Es sind sehr bewegende Geschichten, die uns in den Kapiteln geboten werden, gut geschrieben: „5000 Kilometer Angst“ ist das Kapitel der Flucht der beiden, zu denen später noch ein dritter kommt. „Warten, Warten, Warten“ ist das Kapitel der zu langen Zeit, in der die drei noch nicht genau wissen, wohin und mit welchem Status? Sie hat Kapitel, in denen sie versucht, die Lücken des Verstehens bei den Syrern deutlich zu machen. Es sind aber immer die Flüchtlinge, die den Deutschen etwas vorzuhalten haben, was noch nicht richtig ist und worin sie sich ändern müssen. Dabei kann es doch nur umgekehrt sein, dass diese Menschen mit Dankbarkeit dieses schöne große Geschenk beantworten, das die deutsche Gesellschaft aus eigener Entscheidung bereitstellt, erst mal ohne Bedingungen. Sicherheit, Ende der 5000km Angst und Unterkunft, Verpflegung, Gesundheitsfürsorge, Versorgung, Schulunterricht. Das scheint der Autorin selbstverständlich. Am Schluss schreibt sie auch:
Integration „heißt in Deutschland viel zu oft, dass sich Menschen aus fremden Ländern uns anzupassen haben“. Das haben sie aber in der Tat. Sie haben dieses Land nicht nur als Fluchtland, sondern als Dreamland gewählt und müssen wissen und lernen vom ersten Tag, dass es nicht ihr Herkunftsland ist und in vielen Bezügen ein ganz anders auch sperriges Land sein kann. Die Autorin schreibt, es müsse sich „auch“ Deutschland anpassen und Angebote schaffen, die den Bedürfnisse der Flüchtlinge gerecht werden. Damit hat man die Spaltung der Gesellschaft aber verschärft. Und die Haltung ist falsch obwohl hundertfach verbreitet. Es geht eben nicht um mehr „Angebote“ (was für ein Wort). Der Flüchtling, der Asylbewerber muss vom ersten Tag, wenn die Eingliederung in die Gesellschaft gelingen soll, etwas für die Gesellschaft tun. Dieses Denken ist der Verwaltung abhanden gekommen, denn die beste Form wäre Arbeit in dem Asyl- oder Erstaufnahmeheim, in dem sie unterkommen: Reinigungsdienste für das Haus, Toilettendienste, Küchendienste. Das alles macht die Verwaltung leider unmöglich, weil sie den Heim-Trägern in deutscher Gründlichkeit vorschreibt, dass sie das alles schon „vorhalten“. Also – ich halte das nicht deshalb für sehr gut gemeint, aber in der These und Konsequenz für eine Abkehr von dem alleingeltenden und gültigen Pfad der Integration.
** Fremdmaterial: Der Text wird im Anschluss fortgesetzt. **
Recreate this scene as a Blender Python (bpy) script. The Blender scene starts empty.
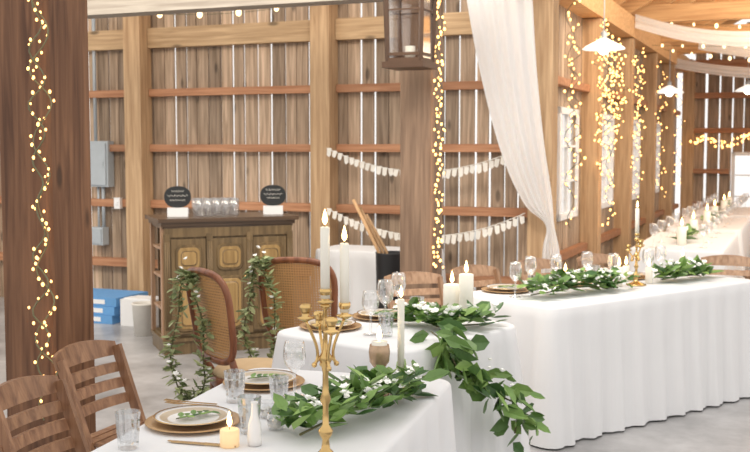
import bpy, math, random
from mathutils import Vector, Matrix
random.seed(7)
scene=bpy.context.scene
COL=scene.collection
pi=math.pi
# ---------------- materials ----------------
def newmat(name):
    m=bpy.data.materials.new(name); m.use_nodes=True
    nt=m.node_tree; b=nt.nodes['Principled BSDF']; return m,nt,b
def N(nt,t,**k):
    n=nt.nodes.new(t)
    for a,v in k.items(): setattr(n,a,v)
    return n
def plain(name,c,rough=.5,metal=0,var=0.15,noise=20,em=0,c2=None):
    m,nt,b=newmat(name)
    at=N(nt,'ShaderNodeAttribute',attribute_name='var')
    tc=N(nt,'ShaderNodeTexCoord'); no=N(nt,'ShaderNodeTexNoise'); no.inputs['Scale'].default_value=noise
    nt.links.new(tc.outputs['Object'],no.inputs['Vector'])
    ad=N(nt,'ShaderNodeMath',operation='ADD'); nt.links.new(at.outputs['Fac'],ad.inputs[0]); nt.links.new(no.outputs['Fac'],ad.inputs[1])
    mr=N(nt,'ShaderNodeMapRange'); mr.inputs['From Min'].default_value=0.3; mr.inputs['From Max'].default_value=1.7
    mr.inputs['To Min'].default_value=1-var; mr.inputs['To Max'].default_value=1+var
    nt.links.new(ad.outputs[0],mr.inputs['Value'])
    mx=N(nt,'ShaderNodeVectorMath',operation='SCALE'); mx.inputs[0].default_value=c
    if c2:
        cr=N(nt,'ShaderNodeValToRGB'); cr.color_ramp.elements[0].color=(*c,1); cr.color_ramp.elements[1].color=(*c2,1)
        nt.links.new(at.outputs['Fac'],cr.inputs[0]); nt.links.new(cr.outputs[0],mx.inputs[0])
    nt.links.new(mr.outputs[0],mx.inputs['Scale']); nt.links.new(mx.outputs[0],b.inputs['Base Color'])
    b.inputs['Roughness'].default_value=rough; b.inputs['Metallic'].default_value=metal
    if em: b.inputs['Emission Color'].default_value=(*c,1); b.inputs['Emission Strength'].default_value=em
    return m
def wood(name,c1,c2,axis='Z',rough=.7,scale=1.0,vr=.5,knots=False):
    m,nt,b=newmat(name)
    at=N(nt,'ShaderNodeAttribute',attribute_name='var')
    tc=N(nt,'ShaderNodeTexCoord'); mp=N(nt,'ShaderNodeMapping')
    s={'X':(1.2,22,22),'Y':(22,1.2,22),'Z':(22,22,1.2)}[axis]
    mp.inputs['Scale'].default_value=[q*scale for q in s]
    nt.links.new(tc.outputs['Object'],mp.inputs['Vector'])
    mu=N(nt,'ShaderNodeMath',operation='MULTIPLY'); mu.inputs[1].default_value=37
    nt.links.new(at.outputs['Fac'],mu.inputs[0])
    cb=N(nt,'ShaderNodeCombineXYZ')
    for i in range(3): nt.links.new(mu.outputs[0],cb.inputs[i])
    av=N(nt,'ShaderNodeVectorMath',operation='ADD'); nt.links.new(mp.outputs[0],av.inputs[0]); nt.links.new(cb.outputs[0],av.inputs[1])
    no=N(nt,'ShaderNodeTexNoise'); no.inputs['Scale'].default_value=1.5; no.inputs['Detail'].default_value=5; no.inputs['Distortion'].default_value=.6
    nt.links.new(av.outputs[0],no.inputs['Vector'])
    cr=N(nt,'ShaderNodeValToRGB'); e=cr.color_ramp.elements
    e[0].position=.32; e[0].color=(*c1,1); e[1].position=.68; e[1].color=(*c2,1)
    nt.links.new(no.outputs['Fac'],cr.inputs['Fac'])
    mr=N(nt,'ShaderNodeMapRange'); mr.inputs['To Min'].default_value=1-vr; mr.inputs['To Max'].default_value=1+vr
    nt.links.new(at.outputs['Fac'],mr.inputs['Value'])
    out=mr.outputs[0]
    if knots:
        mp2=N(nt,'ShaderNodeMapping'); mp2.inputs['Scale'].default_value={'Z':(6,6,2.2),'X':(2.2,6,6),'Y':(6,2.2,6)}[axis]
        nt.links.new(tc.outputs['Object'],mp2.inputs['Vector'])
        vo=N(nt,'ShaderNodeTexVoronoi'); vo.inputs['Scale'].default_value=1.0; nt.links.new(mp2.outputs[0],vo.inputs['Vector'])
        k=N(nt,'ShaderNodeMapRange'); k.inputs['From Min'].default_value=.08; k.inputs['From Max'].default_value=.16; k.inputs['To Min'].default_value=.42; k.inputs['To Max'].default_value=1
        nt.links.new(vo.outputs['Distance'],k.inputs['Value'])
        m3=N(nt,'ShaderNodeMath',operation='MULTIPLY'); nt.links.new(out,m3.inputs[0]); nt.links.new(k.outputs[0],m3.inputs[1]); out=m3.outputs[0]
    mx=N(nt,'ShaderNodeVectorMath',operation='SCALE'); nt.links.new(cr.outputs[0],mx.inputs[0]); nt.links.new(out,mx.inputs['Scale'])
    nt.links.new(mx.outputs[0],b.inputs['Base Color'])
    b.inputs['Roughness'].default_value=rough
    bp=N(nt,'ShaderNodeBump'); bp.inputs['Strength'].default_value=.25; bp.inputs['Distance'].default_value=.01
    nt.links.new(no.outputs['Fac'],bp.inputs['Height']); nt.links.new(bp.outputs[0],b.inputs['Normal'])
    return m
def emis(name,c,s):
    m,nt,b=newmat(name); b.inputs['Base Color'].default_value=(*c,1)
    b.inputs['Emission Color'].default_value=(*c,1); b.inputs['Emission Strength'].default_value=s
    try: m.cycles.emission_sampling='NONE'
    except Exception: pass
    return m
def glassm(name,tint=(1,1,1),lo=.12,hi=.75):
    m,nt,b=newmat(name)
    nt.nodes.remove(b); out=nt.nodes['Material Output']
    tr=N(nt,'ShaderNodeBsdfTransparent'); tr.inputs[0].default_value=(*tint,1)
    gl=N(nt,'ShaderNodeBsdfGlossy'); gl.inputs['Roughness'].default_value=.06; gl.inputs['Color'].default_value=(.95,.95,.95,1)
    lw=N(nt,'ShaderNodeLayerWeight'); lw.inputs['Blend'].default_value=.35
    mr=N(nt,'ShaderNodeMapRange'); mr.inputs['To Min'].default_value=lo; mr.inputs['To Max'].default_value=hi
    nt.links.new(lw.outputs['Facing'],mr.inputs['Value'])
    mx=N(nt,'ShaderNodeMixShader'); nt.links.new(mr.outputs[0],mx.inputs[0]); nt.links.new(tr.outputs[0],mx.inputs[1]); nt.links.new(gl.outputs[0],mx.inputs[2])
    nt.links.new(mx.outputs[0],out.inputs[0]); return m
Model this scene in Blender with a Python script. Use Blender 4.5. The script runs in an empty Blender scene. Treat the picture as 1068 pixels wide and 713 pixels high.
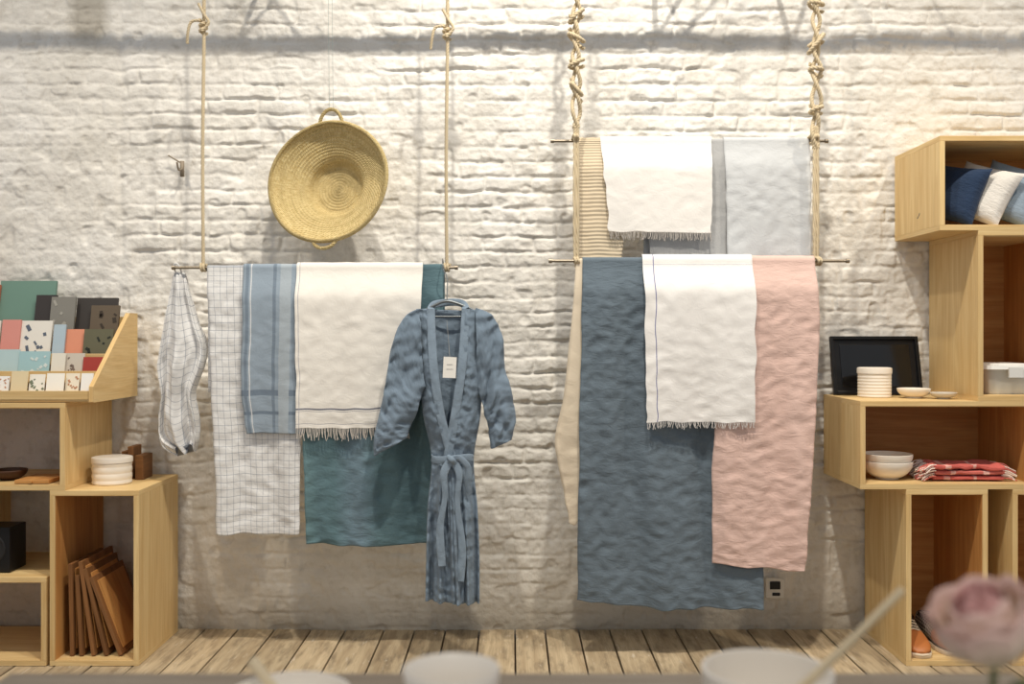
import bpy, math, random
import numpy as np
from mathutils import Vector, Matrix, noise, Euler
random.seed(7)
# ---------------------------------------------------------------- measures
F=1053.0; DC=3.9; HZ=1.137
def W(px,py,d):
    """measured photo position + true distance from the wall (m) -> world metres"""
    s=(DC-d)/F
    return Vector(((px-534)*s,-d,HZ-(py-350)*s))
def lin(c):
    return tuple(((x/255)/12.92 if x/255<=.04045 else ((x/255+.055)/1.055)**2.4) for x in c)
scene=bpy.context.scene
try:
    scene.view_settings.view_transform='Standard'
    scene.view_settings.look='None'
except Exception: pass
# ---------------------------------------------------------------- node helpers
class NT:
    def __init__(s,name):
        s.m=bpy.data.materials.new(name); s.m.use_nodes=True
        s.n=s.m.node_tree.nodes; s.l=s.m.node_tree.links
        s.b=s.n['Principled BSDF']
    def node(s,t,**k):
        n=s.n.new(t)
        for a,b in k.items(): setattr(n,a,b)
        return n
    def set(s,sock,v):
        if hasattr(v,'is_output') or isinstance(v,bpy.types.NodeSocket): s.l.new(v,sock)
        else:
            if isinstance(v,tuple) and len(v)==3 and sock.type=='RGBA': v=v+(1,)
            sock.default_value=v
    def math(s,op,a,b=0.,c=0.):
        n=s.node('ShaderNodeMath',operation=op)
        s.set(n.inputs[0],a); s.set(n.inputs[1],b); s.set(n.inputs[2],c)
        return n.outputs[0]
    def mix(s,f,a,b,blend='MIX'):
        n=s.node('ShaderNodeMix',data_type='RGBA',blend_type=blend)
        s.set(n.inputs[0],f); s.set(n.inputs[6],a); s.set(n.inputs[7],b)
        return n.outputs[2]
    def uv(s):
        return s.node('ShaderNodeTexCoord').outputs['UV']
    def obj(s):
        return s.node('ShaderNodeTexCoord').outputs['Object']
    def map(s,v,sc=(1,1,1),loc=(0,0,0)):
        n=s.node('ShaderNodeMapping'); s.l.new(v,n.inputs[0])
        n.inputs['Scale'].default_value=sc; n.inputs['Location'].default_value=loc
        return n.outputs[0]
    def noise(s,v,scale=5,detail=3,rough=.5,dist=0.):
        n=s.node('ShaderNodeTexNoise'); s.l.new(v,n.inputs['Vector'])
        n.inputs['Scale'].default_value=scale; n.inputs['Detail'].default_value=detail
        n.inputs['Roughness'].default_value=rough; n.inputs['Distortion'].default_value=dist
        return n.outputs[0]
    def ramp(s,f,lo,hi):
        n=s.node('ShaderNodeMapRange'); s.set(n.inputs[0],f)
        n.inputs[1].default_value=lo; n.inputs[2].default_value=hi
        return n.outputs[0]
    def bump(s,h,strength=.3,dist=.002,prev=None):
        n=s.node('ShaderNodeBump'); n.inputs['Strength'].default_value=strength
        n.inputs['Distance'].default_value=dist; s.l.new(h,n.inputs['Height'])
        if prev: s.l.new(prev,n.inputs['Normal'])
        return n.outputs[0]
    def out(s,col,rough=.6,nrm=None,metal=0,spec=.3):
        s.set(s.b.inputs['Base Color'],col); s.set(s.b.inputs['Roughness'],rough)
        s.b.inputs['Metallic'].default_value=metal
        s.b.inputs['Specular IOR Level'].default_value=spec
        if nrm: s.l.new(nrm,s.b.inputs['Normal'])
        return s.m
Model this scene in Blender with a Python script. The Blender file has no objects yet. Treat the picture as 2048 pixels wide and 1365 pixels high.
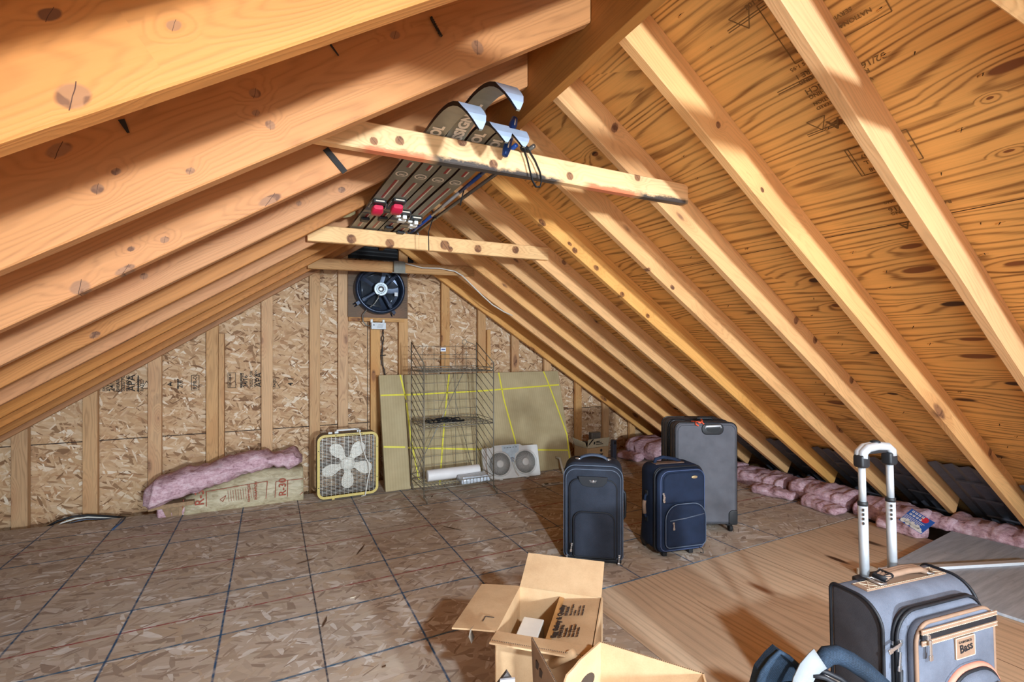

Sie müssen von Mailand nach Trento, die Polizei macht an vielen Orten die Augen zu. So empfiehlt ein österreichischer Beamter den Syrern, der sie eigentlich postwendendend in einen Zug nach Italien zurückexpedieren müsste, sie sollten bis Innsbruck einen Bummelzug und danach nach Deutschland auch einen Bummelzug nehmen und keinen ICE oder IC Zug.
Sie kommen über die unvermeidliche Durchgangsstation Unna-Maasen nach Oelde. In Unna-Maasen ist das Einzige, wie die Autorin schreibt für den Mohanad, die Eier zum Frühstück, die fehlen. Was hat der Syrer in seinen Träumen eigentlich gemeint, was Deutschland ist? Ein Asyl-Hotel, in dem man morgens sein Frühstücksei bekommt.
Sehr gut in dem Buch das Herumgeeiere der europäischen Politik um die bis zuletzt 2015 gültigen Bestimmungen zu Dublin, dem EU System, das so verkehrt war, wie man es sich selbst als normaler Bürger nicht hatte ausdenken können. Von Anfang an war das System total marode. Am Schluss des Buches ein sog. Faktencheck, dem Fernsehen abgeguckt, in dem es von Wiederholungen, auch von Zahlen wimmelt.